>> start Data shown

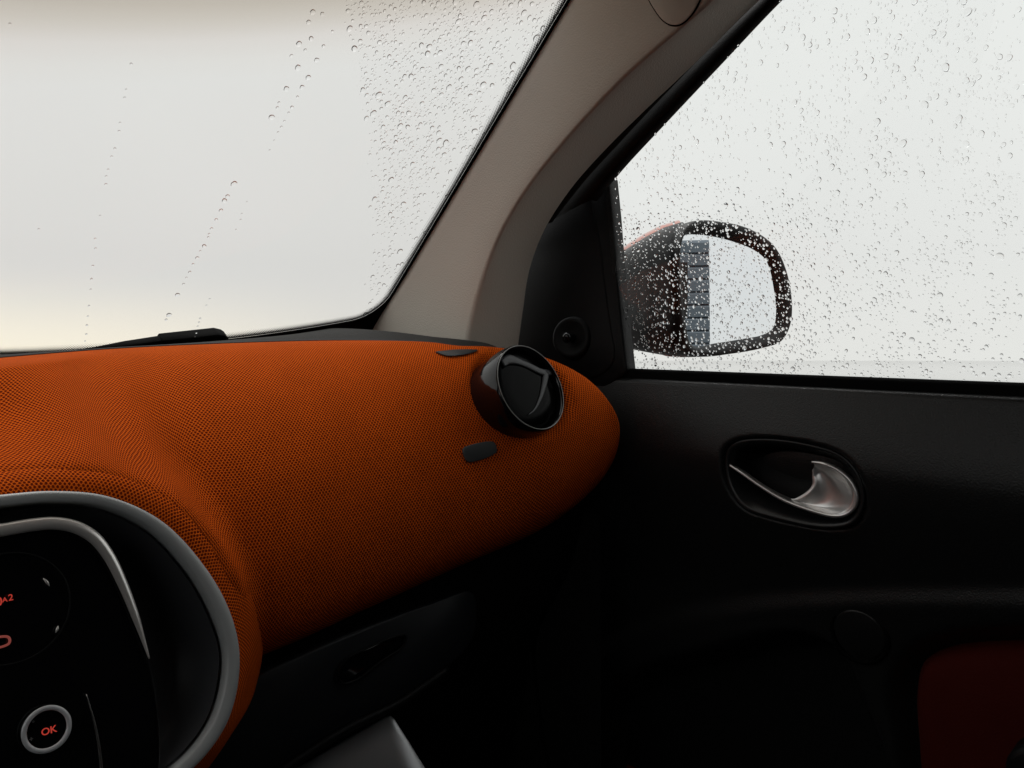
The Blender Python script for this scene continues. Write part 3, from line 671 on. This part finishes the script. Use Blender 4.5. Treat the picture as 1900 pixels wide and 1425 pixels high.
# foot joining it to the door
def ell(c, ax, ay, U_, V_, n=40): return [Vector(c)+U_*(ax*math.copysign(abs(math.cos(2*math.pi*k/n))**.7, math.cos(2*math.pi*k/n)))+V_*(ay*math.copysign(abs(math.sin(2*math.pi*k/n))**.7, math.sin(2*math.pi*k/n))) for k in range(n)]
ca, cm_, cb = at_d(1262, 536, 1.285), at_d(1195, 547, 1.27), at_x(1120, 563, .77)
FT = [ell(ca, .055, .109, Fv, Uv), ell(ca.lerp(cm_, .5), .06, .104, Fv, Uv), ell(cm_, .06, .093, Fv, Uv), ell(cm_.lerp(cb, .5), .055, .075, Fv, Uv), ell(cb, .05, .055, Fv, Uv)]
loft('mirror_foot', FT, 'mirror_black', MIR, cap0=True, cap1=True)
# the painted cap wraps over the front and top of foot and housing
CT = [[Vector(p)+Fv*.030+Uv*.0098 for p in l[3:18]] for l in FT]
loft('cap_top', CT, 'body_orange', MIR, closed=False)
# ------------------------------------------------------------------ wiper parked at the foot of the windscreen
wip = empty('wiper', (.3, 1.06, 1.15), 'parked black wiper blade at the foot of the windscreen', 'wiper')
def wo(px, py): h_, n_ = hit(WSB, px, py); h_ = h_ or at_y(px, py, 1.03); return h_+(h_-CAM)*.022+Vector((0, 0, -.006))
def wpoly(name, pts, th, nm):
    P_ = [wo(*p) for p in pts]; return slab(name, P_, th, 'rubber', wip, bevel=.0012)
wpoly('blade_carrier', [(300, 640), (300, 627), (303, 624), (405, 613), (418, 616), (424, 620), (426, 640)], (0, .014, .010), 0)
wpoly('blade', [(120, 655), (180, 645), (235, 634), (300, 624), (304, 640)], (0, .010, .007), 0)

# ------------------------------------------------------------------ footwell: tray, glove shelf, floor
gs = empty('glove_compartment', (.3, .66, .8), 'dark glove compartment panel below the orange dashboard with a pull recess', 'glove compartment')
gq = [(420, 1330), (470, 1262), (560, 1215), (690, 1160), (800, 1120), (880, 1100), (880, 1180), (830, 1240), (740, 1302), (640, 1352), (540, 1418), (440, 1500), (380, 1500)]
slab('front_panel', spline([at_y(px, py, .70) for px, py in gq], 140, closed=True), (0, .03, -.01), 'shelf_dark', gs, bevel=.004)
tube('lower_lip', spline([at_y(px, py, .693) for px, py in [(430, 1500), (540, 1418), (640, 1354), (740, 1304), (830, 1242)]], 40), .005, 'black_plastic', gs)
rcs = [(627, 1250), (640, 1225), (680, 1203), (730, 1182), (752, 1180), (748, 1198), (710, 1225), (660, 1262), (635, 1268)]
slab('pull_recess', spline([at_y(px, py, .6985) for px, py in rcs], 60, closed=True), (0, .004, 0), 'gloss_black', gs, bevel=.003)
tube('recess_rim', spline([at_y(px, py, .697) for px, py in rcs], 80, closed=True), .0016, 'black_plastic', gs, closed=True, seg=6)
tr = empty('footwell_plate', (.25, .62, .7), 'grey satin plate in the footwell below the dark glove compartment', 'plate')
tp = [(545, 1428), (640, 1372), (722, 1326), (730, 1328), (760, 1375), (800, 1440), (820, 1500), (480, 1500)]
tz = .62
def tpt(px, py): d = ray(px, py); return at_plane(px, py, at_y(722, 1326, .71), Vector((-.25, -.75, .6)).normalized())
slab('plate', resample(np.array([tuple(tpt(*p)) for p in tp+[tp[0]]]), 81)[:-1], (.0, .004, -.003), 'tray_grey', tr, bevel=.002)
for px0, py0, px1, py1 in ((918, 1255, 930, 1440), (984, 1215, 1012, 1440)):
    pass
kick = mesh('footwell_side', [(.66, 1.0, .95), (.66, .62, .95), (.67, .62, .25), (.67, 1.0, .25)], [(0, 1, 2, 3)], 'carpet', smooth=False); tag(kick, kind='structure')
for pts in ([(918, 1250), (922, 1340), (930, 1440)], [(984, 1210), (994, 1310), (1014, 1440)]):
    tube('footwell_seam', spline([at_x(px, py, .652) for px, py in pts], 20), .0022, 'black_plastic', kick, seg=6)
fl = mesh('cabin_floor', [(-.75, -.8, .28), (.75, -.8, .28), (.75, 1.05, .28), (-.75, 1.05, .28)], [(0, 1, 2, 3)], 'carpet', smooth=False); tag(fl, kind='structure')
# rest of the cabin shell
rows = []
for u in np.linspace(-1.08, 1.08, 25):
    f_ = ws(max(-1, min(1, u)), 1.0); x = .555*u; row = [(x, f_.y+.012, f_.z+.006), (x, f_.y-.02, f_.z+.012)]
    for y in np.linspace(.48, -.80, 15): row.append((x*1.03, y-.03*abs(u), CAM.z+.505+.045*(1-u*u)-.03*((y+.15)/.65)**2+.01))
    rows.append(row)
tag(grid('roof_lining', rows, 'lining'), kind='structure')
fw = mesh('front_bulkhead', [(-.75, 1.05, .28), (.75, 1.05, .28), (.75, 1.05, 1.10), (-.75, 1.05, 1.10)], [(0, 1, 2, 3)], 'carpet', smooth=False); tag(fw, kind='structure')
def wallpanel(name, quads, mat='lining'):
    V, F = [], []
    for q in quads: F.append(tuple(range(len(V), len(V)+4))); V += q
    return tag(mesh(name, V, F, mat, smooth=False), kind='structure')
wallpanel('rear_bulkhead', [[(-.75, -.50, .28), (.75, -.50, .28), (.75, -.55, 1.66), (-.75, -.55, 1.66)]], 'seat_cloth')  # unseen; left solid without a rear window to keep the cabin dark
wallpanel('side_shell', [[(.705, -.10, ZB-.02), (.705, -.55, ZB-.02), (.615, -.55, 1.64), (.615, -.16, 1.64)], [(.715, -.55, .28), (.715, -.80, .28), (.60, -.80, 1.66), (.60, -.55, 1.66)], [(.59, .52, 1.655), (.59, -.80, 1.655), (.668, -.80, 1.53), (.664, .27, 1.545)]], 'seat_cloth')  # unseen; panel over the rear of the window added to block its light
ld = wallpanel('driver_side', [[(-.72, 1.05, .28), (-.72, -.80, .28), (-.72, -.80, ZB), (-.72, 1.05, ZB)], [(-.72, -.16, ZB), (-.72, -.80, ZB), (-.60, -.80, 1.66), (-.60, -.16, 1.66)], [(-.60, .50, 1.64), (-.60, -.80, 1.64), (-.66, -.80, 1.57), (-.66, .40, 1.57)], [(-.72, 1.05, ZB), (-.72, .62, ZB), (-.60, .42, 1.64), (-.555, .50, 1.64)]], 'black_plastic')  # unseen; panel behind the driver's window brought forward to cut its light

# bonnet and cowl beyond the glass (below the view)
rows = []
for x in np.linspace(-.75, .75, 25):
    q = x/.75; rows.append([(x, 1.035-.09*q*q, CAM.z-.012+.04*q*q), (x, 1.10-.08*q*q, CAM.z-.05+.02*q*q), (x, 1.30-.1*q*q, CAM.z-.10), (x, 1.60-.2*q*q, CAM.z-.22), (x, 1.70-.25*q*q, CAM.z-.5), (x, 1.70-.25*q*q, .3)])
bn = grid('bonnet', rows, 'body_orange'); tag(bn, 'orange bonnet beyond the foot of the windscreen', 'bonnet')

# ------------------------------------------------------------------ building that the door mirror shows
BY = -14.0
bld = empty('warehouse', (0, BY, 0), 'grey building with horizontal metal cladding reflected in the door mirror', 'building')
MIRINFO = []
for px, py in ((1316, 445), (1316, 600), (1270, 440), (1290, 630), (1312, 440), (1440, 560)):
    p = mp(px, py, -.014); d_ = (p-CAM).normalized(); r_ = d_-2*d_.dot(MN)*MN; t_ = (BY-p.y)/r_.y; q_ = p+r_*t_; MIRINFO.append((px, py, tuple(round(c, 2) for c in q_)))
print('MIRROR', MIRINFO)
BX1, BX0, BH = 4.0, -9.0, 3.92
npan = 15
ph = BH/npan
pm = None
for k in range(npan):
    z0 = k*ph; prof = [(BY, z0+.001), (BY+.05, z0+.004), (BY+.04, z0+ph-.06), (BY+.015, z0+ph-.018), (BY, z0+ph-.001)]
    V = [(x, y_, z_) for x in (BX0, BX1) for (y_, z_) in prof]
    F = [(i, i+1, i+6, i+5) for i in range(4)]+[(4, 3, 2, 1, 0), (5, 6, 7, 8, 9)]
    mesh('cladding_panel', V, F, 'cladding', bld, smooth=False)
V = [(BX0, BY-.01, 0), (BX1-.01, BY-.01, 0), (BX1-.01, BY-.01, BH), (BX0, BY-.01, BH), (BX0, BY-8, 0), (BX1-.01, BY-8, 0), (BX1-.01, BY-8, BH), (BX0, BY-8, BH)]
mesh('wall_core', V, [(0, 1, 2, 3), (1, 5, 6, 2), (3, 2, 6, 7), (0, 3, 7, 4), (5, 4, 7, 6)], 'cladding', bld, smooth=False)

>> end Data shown

**What this task involves**.
Leave the pictures out and reproduce exactly the lines from the top of the listing above through the line with "(0, .010, .007), 0)".

**Worked answer**.
The Blender Python script for this scene continues. Write part 3, from line 671 on. This part finishes the script. Use Blender 4.5. Treat the picture as 1900 pixels wide and 1425 pixels high.
# foot joining it to the door
def ell(c, ax, ay, U_, V_, n=40): return [Vector(c)+U_*(ax*math.copysign(abs(math.cos(2*math.pi*k/n))**.7, math.cos(2*math.pi*k/n)))+V_*(ay*math.copysign(abs(math.sin(2*math.pi*k/n))**.7, math.sin(2*math.pi*k/n))) for k in range(n)]
ca, cm_, cb = at_d(1262, 536, 1.285), at_d(1195, 547, 1.27), at_x(1120, 563, .77)
FT = [ell(ca, .055, .109, Fv, Uv), ell(ca.lerp(cm_, .5), .06, .104, Fv, Uv), ell(cm_, .06, .093, Fv, Uv), ell(cm_.lerp(cb, .5), .055, .075, Fv, Uv), ell(cb, .05, .055, Fv, Uv)]
loft('mirror_foot', FT, 'mirror_black', MIR, cap0=True, cap1=True)
# the painted cap wraps over the front and top of foot and housing
CT = [[Vector(p)+Fv*.030+Uv*.0098 for p in l[3:18]] for l in FT]
loft('cap_top', CT, 'body_orange', MIR, closed=False)
# ------------------------------------------------------------------ wiper parked at the foot of the windscreen
wip = empty('wiper', (.3, 1.06, 1.15), 'parked black wiper blade at the foot of the windscreen', 'wiper')
def wo(px, py): h_, n_ = hit(WSB, px, py); h_ = h_ or at_y(px, py, 1.03); return h_+(h_-CAM)*.022+Vector((0, 0, -.006))
def wpoly(name, pts, th, nm):
    P_ = [wo(*p) for p in pts]; return slab(name, P_, th, 'rubber', wip, bevel=.0012)
wpoly('blade_carrier', [(300, 640), (300, 627), (303, 624), (405, 613), (418, 616), (424, 620), (426, 640)], (0, .014, .010), 0)
wpoly('blade', [(120, 655), (180, 645), (235, 634), (300, 624), (304, 640)], (0, .010, .007), 0)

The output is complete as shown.